In February 2023, they were invited to the Women’s Voice and Leadership Summit and Awards in Pretoria to present their work on the project. The research underpinning the book-sharing programme, as well as the fact that the programme addresses three of the major risk factors for adopting violent behaviour later on in life particularly impressed the panel. They were excited by the role that this programme could play in preventing violence. 

As a result, Mikhulu was selected as the winner of the Gender-Based Violence – Rapid Response category of the Learning and Sharing Summit Awards for 2023.

The Summit offered opportunities to see some of the amazing work being done by organisations all over the country and Mikhulu Trust are proud to be part of this group making a difference in promoting gender equality.

ISS recently hosted a webinar entitled “Why Should Male Caregivers Attend Parenting Programmes?” The purpose of this webinar was to share lessons learnt from implementing and evaluating parenting programmes for fathers, in South Africa and Uganda. 

Parents play an important role in reducing violence against children, and parenting programmes help parents to adopt parenting behaviours that are nurturing and non-violent. This extends to fathers and male caregivers, who, historically, have an influence on the intergenerational adoption of violence. 

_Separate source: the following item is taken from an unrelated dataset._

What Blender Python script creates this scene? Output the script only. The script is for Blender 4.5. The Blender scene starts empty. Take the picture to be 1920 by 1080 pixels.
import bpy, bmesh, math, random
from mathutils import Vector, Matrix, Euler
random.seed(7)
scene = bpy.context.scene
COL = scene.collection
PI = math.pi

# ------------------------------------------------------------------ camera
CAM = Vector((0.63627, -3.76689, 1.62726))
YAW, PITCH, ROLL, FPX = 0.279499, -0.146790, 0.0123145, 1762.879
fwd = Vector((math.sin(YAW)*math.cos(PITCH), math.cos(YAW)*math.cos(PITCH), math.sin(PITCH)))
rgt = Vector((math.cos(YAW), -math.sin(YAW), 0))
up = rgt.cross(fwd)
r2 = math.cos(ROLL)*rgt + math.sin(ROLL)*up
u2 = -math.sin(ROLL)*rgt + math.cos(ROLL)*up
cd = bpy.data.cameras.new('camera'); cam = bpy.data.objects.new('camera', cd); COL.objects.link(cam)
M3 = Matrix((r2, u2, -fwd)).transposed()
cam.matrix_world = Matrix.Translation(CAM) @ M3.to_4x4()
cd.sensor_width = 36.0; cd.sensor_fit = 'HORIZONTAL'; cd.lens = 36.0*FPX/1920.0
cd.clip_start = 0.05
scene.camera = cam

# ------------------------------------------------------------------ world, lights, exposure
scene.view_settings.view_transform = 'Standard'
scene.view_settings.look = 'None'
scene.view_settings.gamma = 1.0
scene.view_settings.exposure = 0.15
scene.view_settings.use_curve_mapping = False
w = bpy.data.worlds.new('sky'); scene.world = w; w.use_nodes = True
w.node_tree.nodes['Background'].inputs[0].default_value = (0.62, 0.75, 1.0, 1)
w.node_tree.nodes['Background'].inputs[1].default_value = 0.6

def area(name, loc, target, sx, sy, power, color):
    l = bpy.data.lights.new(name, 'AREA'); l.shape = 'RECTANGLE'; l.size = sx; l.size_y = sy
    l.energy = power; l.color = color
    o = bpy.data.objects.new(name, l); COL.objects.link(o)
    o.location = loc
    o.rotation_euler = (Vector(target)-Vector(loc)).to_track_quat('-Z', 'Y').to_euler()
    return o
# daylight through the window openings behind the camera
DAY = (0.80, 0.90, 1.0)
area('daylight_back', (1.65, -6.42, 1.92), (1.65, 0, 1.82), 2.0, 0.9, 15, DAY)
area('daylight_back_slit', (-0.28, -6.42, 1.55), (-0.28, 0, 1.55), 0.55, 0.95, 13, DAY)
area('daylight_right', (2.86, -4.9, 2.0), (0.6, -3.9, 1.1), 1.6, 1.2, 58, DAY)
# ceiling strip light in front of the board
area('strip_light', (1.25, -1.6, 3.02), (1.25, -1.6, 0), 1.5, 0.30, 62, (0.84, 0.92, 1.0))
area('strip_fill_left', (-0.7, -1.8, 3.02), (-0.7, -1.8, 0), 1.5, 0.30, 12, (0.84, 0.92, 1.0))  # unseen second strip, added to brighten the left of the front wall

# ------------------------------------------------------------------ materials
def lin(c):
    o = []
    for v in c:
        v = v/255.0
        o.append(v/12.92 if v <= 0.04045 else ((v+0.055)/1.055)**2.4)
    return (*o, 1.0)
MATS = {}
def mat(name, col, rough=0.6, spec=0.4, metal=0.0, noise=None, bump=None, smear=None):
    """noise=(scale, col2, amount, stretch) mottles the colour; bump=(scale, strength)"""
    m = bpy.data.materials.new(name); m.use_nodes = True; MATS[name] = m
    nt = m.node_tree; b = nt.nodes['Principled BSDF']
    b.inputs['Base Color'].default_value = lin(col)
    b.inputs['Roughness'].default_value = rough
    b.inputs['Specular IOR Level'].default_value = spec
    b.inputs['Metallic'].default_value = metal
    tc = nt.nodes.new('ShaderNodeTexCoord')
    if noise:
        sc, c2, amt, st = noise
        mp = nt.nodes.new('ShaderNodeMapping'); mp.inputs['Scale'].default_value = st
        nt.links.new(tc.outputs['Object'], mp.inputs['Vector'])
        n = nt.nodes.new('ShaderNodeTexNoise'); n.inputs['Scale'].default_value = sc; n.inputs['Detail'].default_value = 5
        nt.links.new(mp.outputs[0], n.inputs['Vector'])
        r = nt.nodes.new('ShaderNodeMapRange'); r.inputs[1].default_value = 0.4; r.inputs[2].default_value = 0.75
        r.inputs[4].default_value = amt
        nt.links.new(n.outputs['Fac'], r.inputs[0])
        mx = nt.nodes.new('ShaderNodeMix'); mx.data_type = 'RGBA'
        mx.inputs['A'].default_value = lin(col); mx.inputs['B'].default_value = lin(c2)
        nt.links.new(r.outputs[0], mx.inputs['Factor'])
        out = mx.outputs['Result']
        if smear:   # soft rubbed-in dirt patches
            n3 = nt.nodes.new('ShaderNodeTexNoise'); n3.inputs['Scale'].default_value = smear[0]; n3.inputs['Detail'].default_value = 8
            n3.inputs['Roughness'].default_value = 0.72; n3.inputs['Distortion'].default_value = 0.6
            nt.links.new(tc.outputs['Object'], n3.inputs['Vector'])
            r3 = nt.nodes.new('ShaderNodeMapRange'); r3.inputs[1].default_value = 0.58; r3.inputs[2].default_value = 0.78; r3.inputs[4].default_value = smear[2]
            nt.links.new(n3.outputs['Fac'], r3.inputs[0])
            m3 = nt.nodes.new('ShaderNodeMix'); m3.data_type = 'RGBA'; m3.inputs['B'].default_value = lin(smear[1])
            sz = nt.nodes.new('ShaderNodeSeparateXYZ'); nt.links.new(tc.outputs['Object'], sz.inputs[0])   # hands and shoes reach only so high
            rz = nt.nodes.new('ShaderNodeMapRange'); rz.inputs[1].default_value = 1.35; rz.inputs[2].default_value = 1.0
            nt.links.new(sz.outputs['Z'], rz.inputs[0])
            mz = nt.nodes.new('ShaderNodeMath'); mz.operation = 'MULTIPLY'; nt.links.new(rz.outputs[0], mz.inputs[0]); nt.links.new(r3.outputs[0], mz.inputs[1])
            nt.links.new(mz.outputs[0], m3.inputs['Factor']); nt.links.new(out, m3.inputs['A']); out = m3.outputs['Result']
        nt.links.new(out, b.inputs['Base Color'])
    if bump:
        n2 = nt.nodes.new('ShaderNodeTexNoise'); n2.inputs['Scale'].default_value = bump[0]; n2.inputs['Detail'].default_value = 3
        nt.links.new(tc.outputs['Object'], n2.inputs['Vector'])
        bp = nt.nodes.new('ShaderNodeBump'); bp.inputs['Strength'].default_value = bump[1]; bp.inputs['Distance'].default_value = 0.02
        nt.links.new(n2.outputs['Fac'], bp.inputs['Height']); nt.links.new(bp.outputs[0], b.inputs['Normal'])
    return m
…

Parenting programmes that help parents shape nurturing and non-violent relationships with their children, fall into one of the seven INSPIRE Strategies for Ending Violence Against Children. The Institute for Security Studies (ISS) has led several important events to understand, unpack and take stock of how the INSPIRE package is being used to prevent violence against children in South Africa. 

Mikhulu Trust: Book-Sharing

As part of the webinar the Mikhulu Trust presented their programme for fathers called “Ixesha lam noTata”, which is an early childhood book-sharing programme for fathers and their young children. 

The project was run in partnership with the University of Cape Town and Sonke Gender Justice in 2021/2022. The purpose of the project was to adapt an existing evidence-based programme for parents to be more attractive to fathers and then pilot and test the impact of this programme on children’s risk factors for adopting violent behaviour later in life. 

The programme was piloted in Gugulethu, Cape Town, early in 2022. Many of the lessons learnt through the evaluation were around understanding fathers’ contexts more deeply, and adapting the practicalities of implementing programmes with men/fathers. This includes developing a greater understanding of fathers’ contexts across multiple dimensions, understanding, and developing distinct recruitment processes that clearly communicate the requirements and expectations of fathers’ participation, developing flexible programme offerings to accommodate both employed and unemployed fathers, and purposeful thinking and planning around incentives of participation. 

The members of the Mikhulu Trust say that they learnt many lessons from this evaluation, and a clear next step would be to identify what needs to be done to help fathers commit to participating in parenting programmes.